A funny thing was happening in the 1870s. The expansive skirts that were all the rage in the 1860s were changing and–thanks in part to new inventions in fashion–women’s rears were bigger than ever.
Much like today, the fashionable silhouette shifts from year to year. For many years, a bell-shaped silhouette was popular, created by layers of petticoats, then horsehair crinolines, and later cage crinoline formed with wire. While the cage crinoline was able to create a domed silhouette without the burden of many layers of petticoats, like all women’s fashion from the Renaissance forward, it was mercilessly mocked.
By 1870, dresses could go no wider, so the fashion silhouette shifted to favor the bustle or tournure which would be tied around the waist over the posterior to give an exaggerated silhouette and emphasize a small, corseted waist. The bustle’s design allowed for fabric to be tucked and pinned to create a long train-like effect, a reflection of the Gilded Age (1870s-1890s), which is one of exaggeration and opulence.
The bustle completely disappeared by 1905 as fashion changed once again. There was a growing emphasis on freedom of movement for upper-class women who were beginning to play sports and ride bicycles. Tight corseting, superfluous skirts, and bustle cages were not conducive to sitting astride a bike or much movement beyond casual strolling. Indeed, by the late 1870s, the fashion was to have a very tight dress accompanied by a large bustle, making it hard to even bend over or sit as lampooned in the “Veto” cartoon. The gentleman offers the lady a seat to which the tightly-clad woman responds, “I should like to, but my Dressmaker says I mustn't!”

Cotton mill in the 1830s. Women working in factories or employed in homes required more practical clothing.
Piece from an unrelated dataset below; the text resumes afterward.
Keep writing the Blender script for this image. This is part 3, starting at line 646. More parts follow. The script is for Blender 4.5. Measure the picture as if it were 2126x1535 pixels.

Indeed during the 1870s, it would have been unseemly for a middle or upper-class woman to do something laborious or to exert themselves physically. The ideal woman of the time was fragile and immobile. Even normal household labor like clothes washing or cooking would have been done by working or lower-class paid laborers. The Gilded Age was an era of contradictions. There were materialistic excesses but also staggering levels of poverty. There were advancements in technology, but they benefited people unequally. This duality is shown often in women’s fashion, with wealthy women dressed as if they walked out of a Parisian fashion plate while working women had to forgo fashion for practicality and freedom of movement.